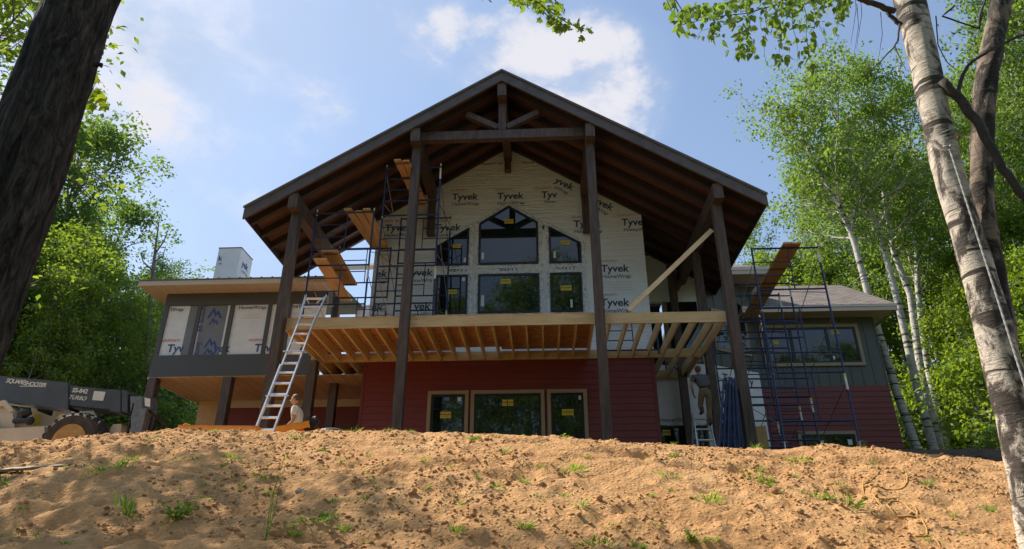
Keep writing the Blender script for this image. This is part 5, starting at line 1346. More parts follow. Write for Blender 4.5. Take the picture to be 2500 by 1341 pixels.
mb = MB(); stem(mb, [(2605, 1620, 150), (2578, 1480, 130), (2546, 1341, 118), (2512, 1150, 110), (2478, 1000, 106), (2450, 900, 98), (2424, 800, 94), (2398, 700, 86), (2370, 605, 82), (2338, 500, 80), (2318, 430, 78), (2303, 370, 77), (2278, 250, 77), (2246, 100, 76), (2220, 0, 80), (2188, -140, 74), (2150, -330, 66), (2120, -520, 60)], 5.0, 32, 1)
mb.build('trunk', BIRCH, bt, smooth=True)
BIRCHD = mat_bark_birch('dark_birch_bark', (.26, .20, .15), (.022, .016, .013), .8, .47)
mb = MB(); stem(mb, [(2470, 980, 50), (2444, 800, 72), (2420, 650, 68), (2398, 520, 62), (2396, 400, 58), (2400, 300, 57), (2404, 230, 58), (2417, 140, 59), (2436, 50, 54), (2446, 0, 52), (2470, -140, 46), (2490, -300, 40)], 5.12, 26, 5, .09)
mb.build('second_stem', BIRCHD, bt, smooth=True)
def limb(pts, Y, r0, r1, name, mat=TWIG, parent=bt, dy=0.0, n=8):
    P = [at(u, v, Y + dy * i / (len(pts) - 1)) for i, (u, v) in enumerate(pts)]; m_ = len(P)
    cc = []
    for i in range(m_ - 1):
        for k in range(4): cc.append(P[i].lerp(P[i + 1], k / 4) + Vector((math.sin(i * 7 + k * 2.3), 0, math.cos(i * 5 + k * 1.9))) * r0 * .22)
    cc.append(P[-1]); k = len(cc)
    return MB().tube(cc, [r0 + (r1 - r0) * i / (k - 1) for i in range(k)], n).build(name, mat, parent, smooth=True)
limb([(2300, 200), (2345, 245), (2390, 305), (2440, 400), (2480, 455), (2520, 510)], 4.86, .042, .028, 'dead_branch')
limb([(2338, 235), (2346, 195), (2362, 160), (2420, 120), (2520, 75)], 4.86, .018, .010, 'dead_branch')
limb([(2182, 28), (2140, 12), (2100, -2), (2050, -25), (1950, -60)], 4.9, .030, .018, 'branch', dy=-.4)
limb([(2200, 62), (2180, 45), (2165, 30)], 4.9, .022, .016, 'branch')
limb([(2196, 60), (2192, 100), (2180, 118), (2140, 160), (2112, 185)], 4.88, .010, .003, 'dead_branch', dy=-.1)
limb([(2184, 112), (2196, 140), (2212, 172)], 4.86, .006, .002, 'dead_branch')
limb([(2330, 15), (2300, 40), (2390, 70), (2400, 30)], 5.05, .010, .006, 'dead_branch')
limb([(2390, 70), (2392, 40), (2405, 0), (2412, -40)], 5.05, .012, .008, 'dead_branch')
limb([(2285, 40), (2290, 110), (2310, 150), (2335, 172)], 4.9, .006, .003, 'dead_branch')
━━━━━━
Directive -
Repeat the data exactly, dropping every picture it holds.

Correct result -
Keep writing the Blender script for this image. This is part 5, starting at line 1346. More parts follow. Write for Blender 4.5. Take the picture to be 2500 by 1341 pixels.
mb = MB(); stem(mb, [(2605, 1620, 150), (2578, 1480, 130), (2546, 1341, 118), (2512, 1150, 110), (2478, 1000, 106), (2450, 900, 98), (2424, 800, 94), (2398, 700, 86), (2370, 605, 82), (2338, 500, 80), (2318, 430, 78), (2303, 370, 77), (2278, 250, 77), (2246, 100, 76), (2220, 0, 80), (2188, -140, 74), (2150, -330, 66), (2120, -520, 60)], 5.0, 32, 1)
mb.build('trunk', BIRCH, bt, smooth=True)
BIRCHD = mat_bark_birch('dark_birch_bark', (.26, .20, .15), (.022, .016, .013), .8, .47)
mb = MB(); stem(mb, [(2470, 980, 50), (2444, 800, 72), (2420, 650, 68), (2398, 520, 62), (2396, 400, 58), (2400, 300, 57), (2404, 230, 58), (2417, 140, 59), (2436, 50, 54), (2446, 0, 52), (2470, -140, 46), (2490, -300, 40)], 5.12, 26, 5, .09)
mb.build('second_stem', BIRCHD, bt, smooth=True)
def limb(pts, Y, r0, r1, name, mat=TWIG, parent=bt, dy=0.0, n=8):
    P = [at(u, v, Y + dy * i / (len(pts) - 1)) for i, (u, v) in enumerate(pts)]; m_ = len(P)
    cc = []
    for i in range(m_ - 1):
        for k in range(4): cc.append(P[i].lerp(P[i + 1], k / 4) + Vector((math.sin(i * 7 + k * 2.3), 0, math.cos(i * 5 + k * 1.9))) * r0 * .22)
    cc.append(P[-1]); k = len(cc)
    return MB().tube(cc, [r0 + (r1 - r0) * i / (k - 1) for i in range(k)], n).build(name, mat, parent, smooth=True)
limb([(2300, 200), (2345, 245), (2390, 305), (2440, 400), (2480, 455), (2520, 510)], 4.86, .042, .028, 'dead_branch')
limb([(2338, 235), (2346, 195), (2362, 160), (2420, 120), (2520, 75)], 4.86, .018, .010, 'dead_branch')
limb([(2182, 28), (2140, 12), (2100, -2), (2050, -25), (1950, -60)], 4.9, .030, .018, 'branch', dy=-.4)
limb([(2200, 62), (2180, 45), (2165, 30)], 4.9, .022, .016, 'branch')
limb([(2196, 60), (2192, 100), (2180, 118), (2140, 160), (2112, 185)], 4.88, .010, .003, 'dead_branch', dy=-.1)
limb([(2184, 112), (2196, 140), (2212, 172)], 4.86, .006, .002, 'dead_branch')
limb([(2330, 15), (2300, 40), (2390, 70), (2400, 30)], 5.05, .010, .006, 'dead_branch')
limb([(2390, 70), (2392, 40), (2405, 0), (2412, -40)], 5.05, .012, .008, 'dead_branch')
limb([(2285, 40), (2290, 110), (2310, 150), (2335, 172)], 4.9, .006, .003, 'dead_branch')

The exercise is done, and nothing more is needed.